VOLCANOES ARE MORE often associated destruction, but new evidence shows they might be the reason some animals and plants survived past ice ages.

Steam and heat from volcanoes and hot rocks appear to keep species at a more comfortable temperature under the ice, allowing them to outlive those far away from such heat sources.

“Volcanic steam can melt large ice caves under the glaciers, and it can be tens of degrees warmer in there than outside,” Dr Ceridwen Fraser from the Australian National University said in a statement.

“Caves and warm steam fields would have been great places for species to hang out during ice ages.”
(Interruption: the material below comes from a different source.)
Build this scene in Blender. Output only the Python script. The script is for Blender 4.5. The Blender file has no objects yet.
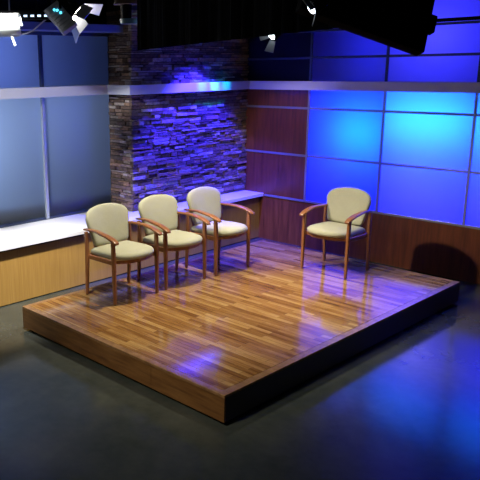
import bpy, bmesh, math, random
from mathutils import Vector, Matrix, Euler
random.seed(7)
C = bpy.context.scene.collection
PI = math.pi
R = math.radians

# ------------------------------------------------------------------ camera
cd = bpy.data.cameras.new('camera'); cam = bpy.data.objects.new('camera', cd); C.objects.link(cam)
fwd = Vector((-0.7266, 0.6438, -0.2393)).normalized()
right = Vector((0.6653, 0.7464, -0.0142)); right = (right - right.dot(fwd)*fwd).normalized()
up = right.cross(fwd)
M = Matrix((right, up, -fwd)).transposed().to_4x4(); M.translation = Vector((5.2192, -6.8363, 2.3758))
cam.matrix_world = M
cd.sensor_width = 36; cd.lens = 685.8/480*36
cd.shift_x = (240-132.69)/480; cd.shift_y = (236.34-240)/480
cd.clip_start = .05; cd.clip_end = 100
bpy.context.scene.camera = cam

# ------------------------------------------------------------------ world and exposure
W = bpy.data.worlds.new('world'); bpy.context.scene.world = W; W.use_nodes = True
W.node_tree.nodes['Background'].inputs[0].default_value = (.35, .42, .6, 1)
W.node_tree.nodes['Background'].inputs[1].default_value = .012
vs = bpy.context.scene.view_settings
vs.view_transform = 'Standard'; vs.look = 'None'; vs.gamma = 1; vs.use_curve_mapping = False
vs.exposure = 0.0

# ------------------------------------------------------------------ lights
def aim(o, loc, target):
    o.location = loc
    o.rotation_euler = (Vector(target)-Vector(loc)).to_track_quat('-Z', 'Y').to_euler()
def area(name, loc, target, sx, sy, power, col):
    l = bpy.data.lights.new(name, 'AREA'); l.shape = 'RECTANGLE'; l.size = sx; l.size_y = sy
    l.energy = power; l.color = col
    o = bpy.data.objects.new(name, l); C.objects.link(o); aim(o, loc, target); return o
def spot(name, loc, target, power, col, deg, blend=.6, rad=.06):
    l = bpy.data.lights.new(name, 'SPOT'); l.energy = power; l.color = col
    l.spot_size = R(deg); l.spot_blend = blend; l.shadow_soft_size = rad
    o = bpy.data.objects.new(name, l); C.objects.link(o); aim(o, loc, target); return o
def point(name, loc, power, col, rad=.1):
    l = bpy.data.lights.new(name, 'POINT'); l.energy = power; l.color = col; l.shadow_soft_size = rad
    o = bpy.data.objects.new(name, l); C.objects.link(o); o.location = loc; return o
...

Antarctic vocanoes protected species under the ice

Antarctica has at least 16 volcanoes which have been active since the last ice age 20,000 years ago.

The findings go a long way to explain how some species survived and continue to evolve even when the planet was covered in glaciers, says the international team of researchers, led by Dr Fraser and the Australian Antarctic Division’s Dr Aleks Terauds.

The team studied tens of thousands of records of common Antarctic species of mosses, lichens and bugs, collected over decades by hundreds of researchers.

About 60 per cent of Antarctic invertebrate species are found nowhere else in the world and must have been there for millions of years, says Professor Peter Convey from the British Antarctic Survey.

“How they survived past ice ages … has long puzzled scientists,” Professor Convey said.

The findings will help scientists understand how species respond to climate change and will certainly aid with conservation efforts in Antarctica, Professor Steven Chown from Monash University said.

“Knowing where the hotspots of diversity are will help us to protect them as human-induced environmental changes continue to affect Antarctica,” he said.